Early in 2017, the Ohio Chamber helped secure a common-sense workers’ compensation reform, requiring injured workers to file a claim within one year instead of two. This will lead to faster treatment, quicker return to work, and better outcomes. While not a direct result of legislation, average private employer workers’ compensation rates have declined by 37% over the past eight years, leaving workers’ compensation costs at their lowest point in 40 years.

Also last year, as part of the state budget, we helped deliver two significant victories in the area of municipal income tax reform. First, the so-called “throwback” rule was eliminated. This is the name given to the practice by which municipalities tax revenue from sales made by its business taxpayers to companies located in other jurisdictions where the business neither has employees nor regularly does business. By eliminating throwback, cities are prevented from unfairly taxing businesses on sales made to customers not located in that or any other Ohio city.

Second, businesses now have the option of having their municipal net profit tax administered by the Ohio Department of Taxation. This allows businesses to complete and file a single form and make just one payment, rather than file separately with each municipality in which the taxpayer does business. This helps make Ohio’s tax environment more competitive.

Our Ohio Small Business Council members contributed major components to a bill to reform agency rulemaking and provide businesses with greater protection from potentially harmful rules and regulations. This bill – one of the three that were vetoed by Gov. Kasich but overridden by the legislature – will build on a long string of other recent regulatory reform initiatives.

Earlier this year, we championed legislation – the first of its kind in the nation – to provide businesses who institute a robust cybersecurity program in compliance with the statute an affirmative defense in a lawsuit involving a data breach. In today’s world, where companies are daily confronting increasingly complex cybersecurity challenges, this new approach further incentivizes businesses to invest in and maintain reasonable cybersecurity measures to protect employee, customer, and other private information.

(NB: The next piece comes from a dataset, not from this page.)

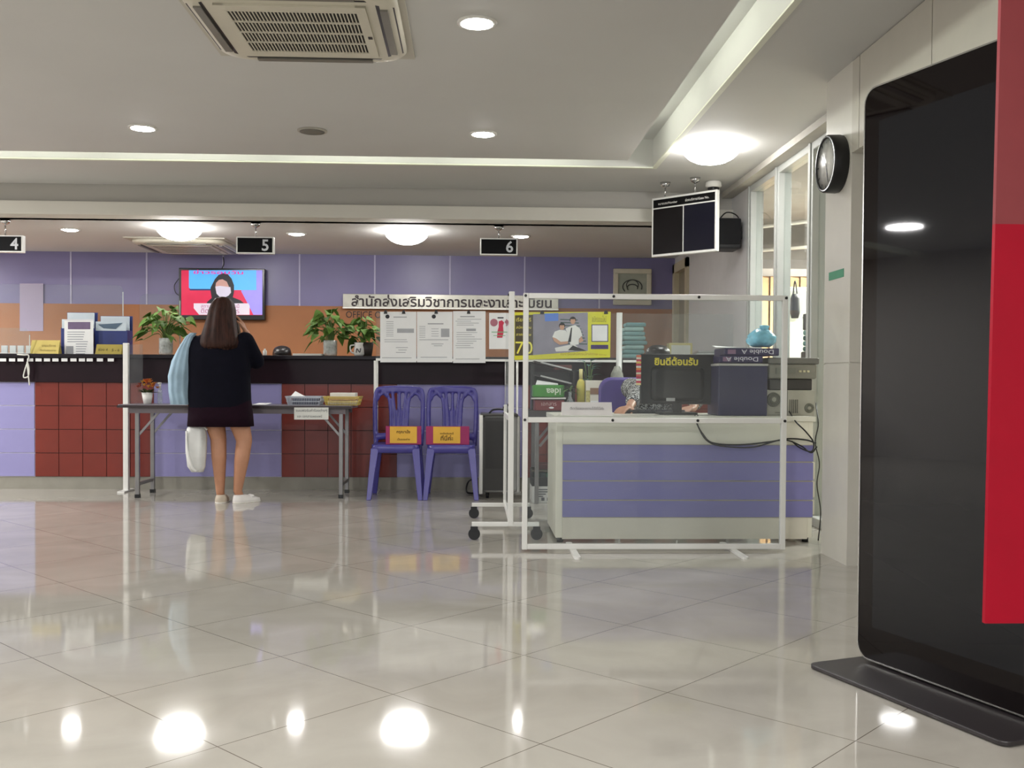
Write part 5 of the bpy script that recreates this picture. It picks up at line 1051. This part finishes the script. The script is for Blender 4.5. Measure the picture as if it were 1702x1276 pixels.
wo.part('face_mask', MB().loft([[Mw @ Vector((x*s_, y_2, z*s_)) for x, z, y_2 in ((-.072, -.03, -.04), (-.05, -.02, -.085), (0, -.012, -.122), (.05, -.02, -.085), (.072, -.03, -.04), (.065, -.075, -.045), (.045, -.1, -.08), (0, -.108, -.115), (-.045, -.1, -.08), (-.065, -.075, -.045))] for s_ in (1, 1.04)]), mat('E6E6E4', .7))
for nm, cx_, hx, hy, dirv in (('shoe', 368, .02, .15, Vector((.06, 1, 0))), ('shoe', 403, .08, .1, Vector((1, .75, 0)))):
    q = W(cx_, 834); dv = dirv.normalized(); sv = Vector((dv.y, -dv.x, 0)); base = Vector((q.x, PYW, 0)) - dv*.05 + Vector((0, .02 if cx_ < 380 else 0, 0)); rg = []
    for z, l0, l1, wv in ((0, -.055, .165, .042), (.012, -.06, .172, .047), (.03, -.058, .165, .045), (.05, -.055, .10, .04), (.062, -.05, .05, .036)):
        rr2 = []
        for k in range(24):
            a = 2*PI*k/24; u_ = math.cos(a); L = l1 if u_ > 0 else -l0; rr2.append(base + dv*(u_*L+.03) + sv*(math.sin(a)*wv*(1-.25*max(0, u_)**2)) + Vector((0, 0, z)))
        rg.append(rr2)
    sh = wo.part('shoe', MB().loft(rg), mat('C3B6A4' if cx_ < 380 else 'D9D5D2', .6)); wo.part('sole', MB().loft([[Vector((v_.x, v_.y, zq_)) for v_ in rg[1]] for zq_ in (0, .008)]), mat('E6E2DA', .6), parent=sh)
    if cx_ > 380:
        tp = base+dv*.12+Vector((0, 0, .05)); wo.part('bow', MB().ball(tp+sv*.018, .02, .012, .012, 10).ball(tp-sv*.018, .02, .012, .012, 10).ball(tp, .009, n=8), mat('E9E6E4', .6), parent=sh)
# the phone, the pale cloth and the bag it carries
q = W(402, 545, .155)
solo('phone', MB().boxc((0, 0, 0), (.010, .07, .14), Matrix.Translation((q.x-.03, q.y, q.z+.02)) @ Matrix.Rotation(-.15, 4, 'Y')), BLACK, 'dark phone held to the ear of the standing person', 'phone', bev=.004)
cl_ = MB(); rg = []
for y_, xl, xr, ry in ((553, 316, 326, .03), (560, 308, 322, .05), (580, 296, 319, .075), (600, 286, 318, .085), (625, 280, 316, .09), (650, 281, 315, .09), (672, 284, 319, .085)):
    a, b = W(xl, y_, -.05), W(xr, y_, -.05); cx_ = (a.x+b.x)/2; rx = (b.x-a.x)/2
    rg.append([Vector((cx_+rx*(1+.05*math.sin(k*2.3))*math.cos(2*PI*k/36), PYW-.04+ry*(1+.12*math.sin(k*1.9))*math.sin(2*PI*k/36), a.z)) for k in range(36)])
solo('draped_coat', cl_.loft(rg[::-1]), mat('9DB9CC', .8, var=.22, scale=6, bump=.3), 'pale blue coat draped over the left arm of the standing person', 'coat')
q = W(327, 790, -.06)
tb_ = T('tote_bag', 'white shopping bag hanging from the left hand of the standing person', 'bag', (q.x, PYW-.05, q.z)); rg = []
for y_, xl, xr, ry in ((784, 318, 338, .03), (775, 312, 341, .05), (750, 309, 343, .06), (725, 309, 344, .055), (712, 311, 342, .04), (704, 316, 337, .025)):
    a, b = W(xl, y_, -.06), W(xr, y_, -.06); cx_ = (a.x+b.x)/2; rx = (b.x-a.x)/2
    rg.append([Vector((cx_+rx*math.copysign(abs(math.cos(2*PI*k/28))**.6, math.cos(2*PI*k/28))*(1+.03*math.sin(k*2.7)), PYW-.06+ry*math.sin(2*PI*k/28)*(1+.1*math.sin(k*1.7)), a.z)) for k in range(28)])
tb_.part('body', MB().loft(rg), mat('D3D4D2', .6, var=.05, scale=14, bump=.4))
tb_.part('handle', MB().curve([W(316, 712, -.09), W(320, 698, -.06), W(325, 692, -.03), W(332, 699, -.06), W(344, 714, -.09)], .008), mat('DDDDDA', .6)); tb_.part('side_fold', MB().curve([W(310, 716, -.11), W(311, 745, -.125), W(319, 775, -.11), W(326, 783, -.09)], .009), mat('E6E6E4', .6))

# seated person at the service desk
dx0 = 1.29; dyo = 6.95
se = T('person', 'seated person in a black and white patterned blouse behind the monitor', 'person', (dx0, dyo, 0))
sbm = MB(); hc_ = Vector((dx0, dyo-.12, at(1085, 577, dyo-.1).z-.115)); Ms = head(sbm, hc_, (-.1, -1, 0), .25)
sbm.limb([hc_+Vector((0, .02, -.07)), (dx0, dyo-.02, .99), (dx0, dyo, .9)], [.05, .05, .09])
sbm.loft([ring(dx0, dyo+dy, z, rx, ry, 24, 2.3) for z, rx, ry, dy in ((.50, .17, .13, .02), (.6, .165, .12, .01), (.72, .15, .11, 0), (.84, .17, .11, -.01), (.93, .17, .09, -.015), (.97, .1, .06, -.015))])
for s in (-1, 1): sbm.limb([(dx0+s*.09, dyo, .56), (dx0+s*.11, dyo-.38, .54), (dx0+s*.11, dyo-.36, .12), (dx0+s*.11, dyo-.36, .05), (dx0+s*.11, dyo-.48, .03)], [.08, .06, .035, .033, .022])
e1 = at(1060, 652, 6.72); h1 = at(1046, 676, 6.40); e2 = at(1162, 655, 6.72); h2_ = at(1152, 676, 6.42)
h1.z = h2_.z = ZD+.035
sbm.limb([(dx0-.17, dyo-.02, .93), e1, h1], [.055, .042, .027]); sbm.limb([(dx0+.17, dyo-.02, .93), e2, h2_], [.055, .042, .027])
hand(sbm, h1, (-.55, -.8, -.05), (0, 0, -1), (.8, -.55, 0), .28); hand(sbm, h2_, (-.6, -.75, -.05), (0, 0, -1), (-.75, .6, 0), .28)
bo = se.part('body', sbm, SKIN, rem=.0065, smooth=3); eyes(se, Ms, bo)
bm_ = MB(); bm_.loft([ring(dx0, dyo+dy, z, rx, ry, 32, 2.3) for z, rx, ry, dy in ((.48, .20, .16, .02), (.6, .19, .145, .01), (.72, .175, .135, 0), (.84, .195, .135, -.01), (.93, .195, .11, -.015), (.975, .11, .075, -.015))])
f1 = e1+(h1-e1)*.62; f2 = e2+(h2_-e2)*.62
bm_.limb([(dx0-.17, dyo-.02, .92), e1, f1], [.075, .062, .05]); bm_.limb([(dx0+.17, dyo-.02, .92), e2, f2], [.075, .062, .05])
def pattern():
    m = bpy.data.materials.new('m_pattern'); m.use_nodes = True; nt = m.node_tree; b = nt.nodes['Principled BSDF']; tc_ = nt.nodes.new('ShaderNodeTexCoord'); v = nt.nodes.new('ShaderNodeTexNoise'); v.inputs['Scale'].default_value = 42; v.inputs['Distortion'].default_value = 2.5
    r = nt.nodes.new('ShaderNodeValToRGB'); r.color_ramp.interpolation = 'CONSTANT'; r.color_ramp.elements[1].position = .52; r.color_ramp.elements[0].color = hexc('17161A'); r.color_ramp.elements[1].color = hexc('BDBDBA')
    nt.links.new(tc_.outputs['Object'], v.inputs['Vector']); nt.links.new(v.outputs['Fac'], r.inputs[0]); nt.links.new(r.outputs[0], b.inputs['Base Color']); b.inputs['Roughness'].default_value = .8; return m
se.part('blouse', bm_, pattern(), rem=.009, smooth=3, label='black and white patterned blouse')
def bob(t, M, zlen, s=1.0):
    rg = []
    for z, rx, y0, y1 in ((.128, .02, -.02, .02), (.122, .05, -.05, .055), (.1, .078, -.075, .095), (.06, .088, -.072, .112), (.02, .09, -.03, .115), (-.03, .09, -.012, .11), (-.08, .088, .0, .1), (-zlen, .075, .02, .085)):
        rg.append([M @ Vector((rx*s*math.cos(2*PI*k/36)*(1+.03*math.sin(k*4.3)), s*((y0+y1)/2+(y1-y0)/2*math.sin(2*PI*k/36)), z*s)) for k in range(36)])
    t.part('hair', MB().loft(rg[::-1]), mat('171314', .35, var=.3, scale=14, stretch=(6, 6, .4)), label='black hair')
bob(se, Ms, .13)
se.part('trousers', MB().limb([(dx0-.09, dyo, .56), (dx0-.11, dyo-.38, .54), (dx0-.11, dyo-.36, .12)], [.1, .075, .055]).limb([(dx0+.09, dyo, .56), (dx0+.11, dyo-.38, .54), (dx0+.11, dyo-.36, .12)], [.1, .075, .055]), mat('1D1D22', .8), rem=.012, smooth=3)
for s in (-1, 1): se.part('shoe', MB().loft([ring(dx0+s*.11, dyo-.42, z, .045*q_, .12*q_, 20) for z, q_ in ((0, .95), (.02, 1), (.05, .85), (.07, .5))]), BLACK)
mo_ = T('computer_mouse', 'dark computer mouse under the hand of the seated person', 'mouse', (h1.x-.06, h1.y-.09, ZD)); mo_.part('shell', MB().loft([ring(h1.x-.055, h1.y-.085, ZD+z, .028*q_, .048*q_, 20) for z, q_ in ((0, 1), (.012, 1), (.02, .8), (.024, .4))]), BLACK)

# clerk behind the counter, only the top of the head shows
gx = at(470, 585, 9.62).x; gy = 9.75
cko = T('person', 'clerk with black hair bent over behind the dark counter top', 'person', (gx, gy, 0))
cbm = MB(); hcc = Vector((gx, gy-.16, at(470, 577, 9.6).z-.118)); Mc = head(cbm, hcc, (.15, -1, 0), .5)
cbm.limb([hcc+Vector((0, .05, -.06)), (gx, gy-.04, 1.06), (gx, gy, .95)], [.05, .05, .09])
cbm.loft([ring(gx, gy+dy, z, rx, ry, 24, 2.3) for z, rx, ry, dy in ((.46, .17, .13, .03), (.6, .16, .12, .02), (.75, .15, .11, 0), (.92, .18, .11, -.02), (1.0, .18, .09, -.03), (1.04, .1, .06, -.03))])
for s in (-1, 1):
    cbm.limb([(gx+s*.09, gy, .53), (gx+s*.11, gy-.36, .52), (gx+s*.11, gy-.34, .1), (gx+s*.11, gy-.45, .03)], [.08, .06, .035, .022])
    hp_ = Vector((gx+s*.1, gy-.36, .785)); cbm.limb([(gx+s*.17, gy-.03, 1.0), (gx+s*.24, gy-.16, .82), hp_], [.055, .042, .027]); hand(cbm, hp_, (-s*.4, -.9, 0), (0, 0, -1), (-s, .3, 0), .3)
bo = cko.part('body', cbm, SKIN, rem=.0075, smooth=3); eyes(cko, Mc, bo); bob(cko, Mc, .12)
cko.part('shirt', MB().loft([ring(gx, gy+dy, z, rx, ry, 28, 2.3) for z, rx, ry, dy in ((.44, .2, .16, .03), (.6, .19, .145, .02), (.75, .175, .135, 0), (.92, .205, .135, -.02), (1.0, .2, .11, -.03), (1.045, .11, .075, -.03))]).limb([(gx-.17, gy-.03, .99), (gx-.24, gy-.16, .82)], [.075, .06]).limb([(gx+.17, gy-.03, .99), (gx+.24, gy-.16, .82)], [.075, .06]), NAVY, rem=.011, smooth=3)
stl = T('stool', 'round stool under the clerk behind the counter', 'stool', (gx, gy+.03, 0)); stl.part('seat', MB().lathe([(.16, .38), (.17, .40), (.17, .42), (.15, .435)], (gx, gy+.05, 0)), BLACK); stl.part('column', MB().cyl((gx, gy+.05, 0), (gx, gy+.05, .38), .03), CHROME); stl.part('base', MB().lathe([(.18, 0), (.18, .01), (.03, .03)], (gx, gy+.05, 0)), BLACK)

Finally, as the end of the year was nearing, two additional bills supported by the Ohio Chamber were enacted. One cuts down on drive-by lawsuits against businesses for alleged disability accessibility violations, and another clarifies that employees of a franchisee are not considered employees of a franchisor for the purposes of the tax code, unemployment compensation, workers’ compensation, and other areas affecting the employment relationship.

As you can see, through all the craziness, the Ohio Chamber was working hard to make Ohio a better place to do business. However, there’s still more to accomplish. Left undone last year, despite our efforts, were several major priorities, including a longstanding Ohio Chamber legislative priority of restoring balance to Ohio’s employment discrimination statutes, fixing Ohio’s broke and broken unemployment compensation system, and enacting permanent changes to address the growing costs of Ohio’s energy efficiency mandates.

These three issues will be among the priorities the Ohio Chamber will continue to push for as we enter 2019. You’ll see them contained in our list of 2019-2020 Public Policy Priorities, which will be released later this month.